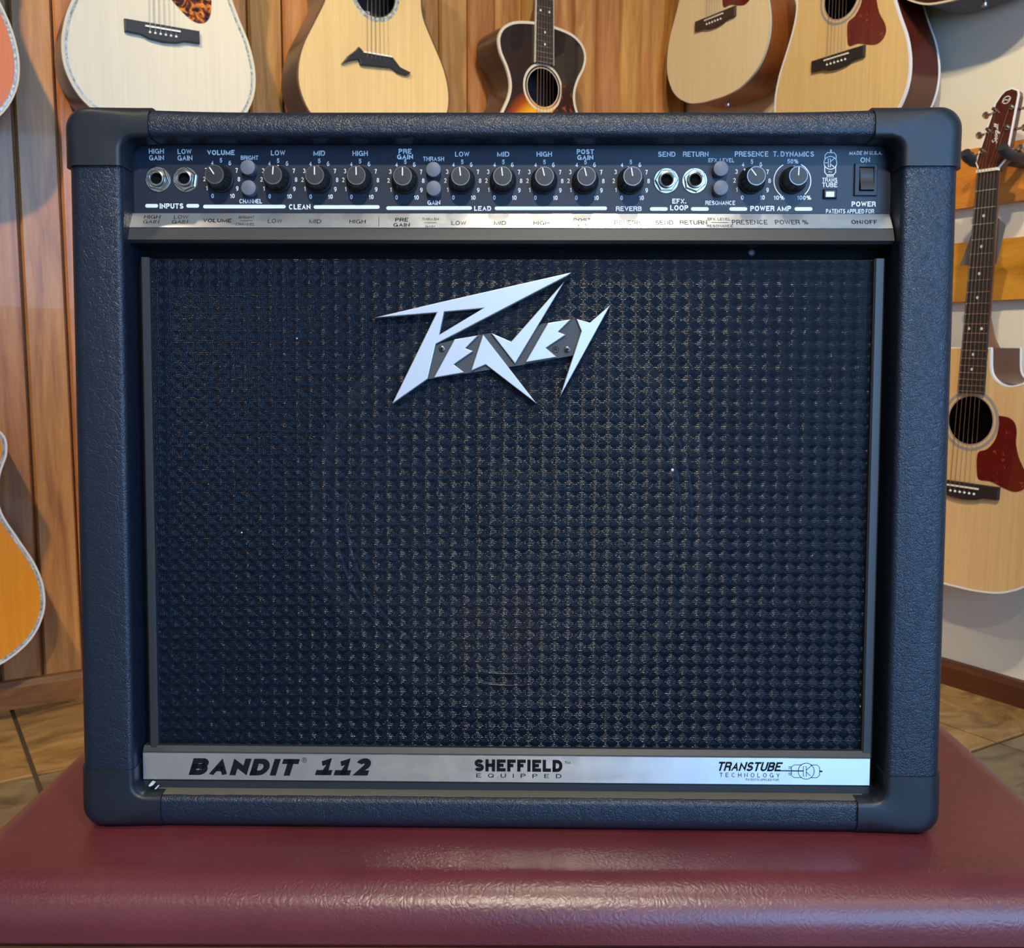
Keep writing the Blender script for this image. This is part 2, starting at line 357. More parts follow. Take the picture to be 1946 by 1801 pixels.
# ------------------------------------------------------------------ pixel rays
RWT = RW.transposed()
def ray(px, py): return RWT @ Vector(((px - CX) / FPX, (py - CY) / FPX, 1.0))
EYEV = Vector((0, 0, EYE))
def hit(px, py, p0, n):
    d = ray(px, py); k = (Vector(p0) - EYEV).dot(n) / d.dot(n); return EYEV + d * k

# ================================================================== SETTING
def struct(o): o['kind'] = 'structure'; return o
rm = Matrix((( -E1).to_tuple(), (-E2).to_tuple(), (0, 0, 1))).transposed().to_4x4(); rm.translation = C0
# in the rm frame: x runs from the far side (-LA) to the corner (0) along the plank wall, y points into that wall (0 at its face)
def rbox(name, x0, x1, y0, y1, z0, z1, mat, parent=None):
    o = MB().box(x0, x1, y0, y1, z0, z1).build(name, mat, parent)
    if parent is None: o.matrix_world = rm
    return o
floor = struct(rbox('floor', -LA, 0, -LB, 0, -0.08, -0.004, 'grout'))
struct(rbox('ceiling', -LA, 0, -LB, 0, CEIL, CEIL + 0.08, 'ceil'))
wl = struct(rbox('wall_left', -LA, 0.0, 0.022, 0.12, 0, CEIL, 'baseL'))
wr = struct(rbox('wall_right', 0.0, 0.1, -LB, 0.022, 0, CEIL, 'paint'))
struct(rbox('wall_back', -LA - 0.1, -LA, -LB, 0.02, 0, CEIL, 'paint_dark'))
# wall with the shop window, behind the camera
fx0, fx1 = -WINDOW['a1'], -WINDOW['a0']
mb = MB(); yb0, yb1 = -LB - 0.1, -LB
mb.box(-LA, fx0, yb0, yb1, 0, CEIL); mb.box(fx1, 0, yb0, yb1, 0, CEIL)
mb.box(fx0, fx1, yb0, yb1, 0, WINDOW['z0']); mb.box(fx0, fx1, yb0, yb1, WINDOW['z1'], CEIL)
wf = mb.build('wall_front', 'paint_dark'); wf.matrix_world = rm; struct(wf)
win = MB()
for a, b in ((fx0, fx0 + 0.05), (fx1 - 0.05, fx1), ((fx0 + fx1) / 2 - 0.03, (fx0 + fx1) / 2 + 0.03)): win.box(a, b, yb0 + 0.01, yb1 + 0.01, WINDOW['z0'], WINDOW['z1'])
for a, b in ((WINDOW['z0'], WINDOW['z0'] + 0.05), (WINDOW['z1'] - 0.05, WINDOW['z1'])): win.box(fx0 + 0.05, fx1 - 0.05, yb0 + 0.01, yb1 + 0.008, a, b)
w1 = win.build('window_1', 'frame'); w1.matrix_world = rm; struct(w1)
wp = MB()
me = bpy.data.meshes.new('window_pane'); me.from_pydata([(fx0 + 0.05, yb0 + 0.03, WINDOW['z0'] + 0.05), (fx1 - 0.05, yb0 + 0.03, WINDOW['z0'] + 0.05), (fx1 - 0.05, yb0 + 0.03, WINDOW['z1'] - 0.05), (fx0 + 0.05, yb0 + 0.03, WINDOW['z1'] - 0.05)], [], [(3, 2, 1, 0)])
link('window_pane', me, 'daylight', w1)

# planks of the left wall
PW = 0.080
LN = Vector((math.sin(TH), -math.cos(TH), 0))     # room-side normal of the plank wall
h = hit(1135, 60, C0, LN); s0 = (rm.inverted() @ h).x
k0 = math.floor((-0.004 - s0) / PW); x_hi = s0 + PW * k0 + PW
pm = {}
def plank_mesh(w):
    key = round(w, 4)
    if key in pm: return pm[key]
    g = 0.0035; b = 0.004
    mb = MB(); prof = [(g / 2, 0.022), (g / 2, b + 0.004), (g / 2 + b, 0.0), (w - g / 2 - b, 0.0), (w - g / 2, b + 0.004), (w - g / 2, 0.022)]
    n = len(prof)
    for z in (0.0, CEIL):
        for x, y in prof: mb.v.append((x, y, z))
    for i in range(n - 1): mb.f.append((i, i + 1, i + 1 + n, i + n))
    mb.f.append(tuple(range(n))); mb.f.append(tuple(range(2 * n - 1, n - 1, -1)))
    pm[key] = mb.mesh('plank'); pm[key].materials.append(M['plank']); return pm[key]
x = x_hi
first = True
while x > -LA + 0.01:
    hi = min(x, -0.001); lo = max(x - PW, -LA)
    o = bpy.data.objects.new('plank', plank_mesh(hi - lo)); COL.objects.link(o); o.parent = wl; o.location = (lo, 0, 0)
    x -= PW
# baseboards
mb = MB(); prof = [(0, 0), (-0.016, 0), (-0.016, 0.045), (-0.010, 0.058), (0, 0.060)]
for X in (-LA, -0.001):
    for y, z in prof: mb.v.append((X, y, z))
n = 5
for i in range(n): mb.f.append((i, (i + 1) % n, (i + 1) % n + n, i + n))
mb.f += [tuple(range(n)), tuple(range(n, 2 * n))]
o = mb.build('baseboard_left', 'baseL'); o.matrix_world = rm; struct(o)
mb = MB()
for Y in (-LB, -0.02):
    for y, z in prof: mb.v.append((y if y < 0 else -0.0, Y, z * 0.95))
for i in range(n): mb.f.append((i, (i + 1) % n, (i + 1) % n + n, i + n))
mb.f += [tuple(range(n)), tuple(range(n, 2 * n))]
o = mb.build('baseboard_right', 'baseR'); o.matrix_world = rm; struct(o)
# floor tiles
TS = 0.40; g = 0.004
tm = MB().add([(g, g, -0.006), (TS - g, g, -0.006), (TS - g, TS - g, -0.006), (g, TS - g, -0.006), (g, g, -0.0012), (TS - g, g, -0.0012), (TS - g, TS - g, -0.0012), (g, TS - g, -0.0012), (g + .002, g + .002, 0), (TS - g - .002, g + .002, 0), (TS - g - .002, TS - g - .002, 0), (g + .002, TS - g - .002, 0)],
    [(0, 1, 5, 4), (1, 2, 6, 5), (2, 3, 7, 6), (3, 0, 4, 7), (4, 5, 9, 8), (5, 6, 10, 9), (6, 7, 11, 10), (7, 4, 8, 11), (8, 9, 10, 11), (0, 3, 2, 1)]).mesh('floor_tile')
tm.materials.append(M['tile'])
h = hit(25, 1355, (0, 0, 0), Vector((0, 0, 1))); ja = (rm.inverted() @ h).x
nx0 = math.ceil((-LA - ja) / TS)
i = nx0
while ja + i * TS < -0.05:
    for j in range(1, int(LB / TS) + 1):
        y = -j * TS
        if ja + i * TS < -LA or y < -LB: continue
        o = bpy.data.objects.new('floor_tile', tm); COL.objects.link(o); o.parent = floor; o.location = (ja + i * TS, y, 0); o.scale.x = min(1.0, (-0.002 - ja - i * TS) / TS)
    i += 1
# honey boards on the painted wall
RN = Vector((-math.cos(TH), -math.sin(TH), 0))
def wall_r(px, py, off=0.0): return hit(px, py, C0 + RN * off, RN)
for (pt, pb, n_) in ((273, 386, 1), (454, 570, 2)):
    zt = wall_r(1900, pt, 0.02).z; zb = wall_r(1900, pb, 0.02).z
    o = MB().box(-0.02, 0.0, -LB, -0.03, zb, zt).build('trim_%d' % n_, 'board'); o.matrix_world = rm; struct(o)
# third rail higher up, outside the photograph's edge
dz = None

# ceiling spots
for i, (p, tg, W, c, cone, rad) in enumerate(LIGHTS):
    p = Vector(p); d = (Vector(tg) - p).normalized()
    q = d.to_track_quat('-Z', 'Y').to_matrix().to_4x4(); q.translation = p
    root = empty('ceiling_spotlight', q)
    tag(root, ['silver ceiling spotlight straight above the amplifier', 'silver ceiling spotlight aimed at the amplifier from the front', 'silver ceiling spotlight aimed at the white-topped guitar', 'silver ceiling spotlight aimed at the room corner', 'silver ceiling spotlight aimed at the cutaway guitar', 'silver fill downlight added behind the camera on the right', 'silver fill downlight added behind the camera on the left'][i], 'spotlight', 'ceiling spotlights')
    mb = MB(); k = 24; zz = [(0.055, 0.0), (0.058, 0.0), (0.058, 0.10), (0.03, 0.13), (0.0, 0.13)]
    for r, z in zz:
        for j in range(k): a = 2 * PI * j / k; mb.v.append((r * math.cos(a), r * math.sin(a), z))
    for a in range(len(zz) - 1):
        for j in range(k): mb.f.append((a * k + j, a * k + (j + 1) % k, (a + 1) * k + (j + 1) % k, (a + 1) * k + j))
    mb.build('lamp_can', 'can', root, 40)
    up = (q.to_3x3().inverted() @ Vector((0, 0, CEIL - p.z - 0.001)))
    MB().tube([Vector((0, 0, 0.10)), up], 0.012).build('stem', 'can', root, 40)
    ld = bpy.data.lights.new('lamp', 'SPOT'); ld.energy = W; ld.color = c; ld.spot_size = math.radians(cone); ld.spot_blend = 0.6; ld.shadow_soft_size = rad
    lo = bpy.data.objects.new('lamp', ld); COL.objects.link(lo); lo.parent = root; lo.location = (0, 0, -0.03)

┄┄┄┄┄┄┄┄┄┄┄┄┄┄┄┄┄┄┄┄

**SET PROBLEM:** Up to and including the line with "d = ray(px, py);", copy the data above from its first line. Skip pictures.

**TASK SOLUTION:**
Keep writing the Blender script for this image. This is part 2, starting at line 357. More parts follow. Take the picture to be 1946 by 1801 pixels.
# ------------------------------------------------------------------ pixel rays
RWT = RW.transposed()
def ray(px, py): return RWT @ Vector(((px - CX) / FPX, (py - CY) / FPX, 1.0))
EYEV = Vector((0, 0, EYE))
def hit(px, py, p0, n):
    d = ray(px, py); k = (Vector(p0) - EYEV).dot(n) / d.dot(n); return EYEV + d * k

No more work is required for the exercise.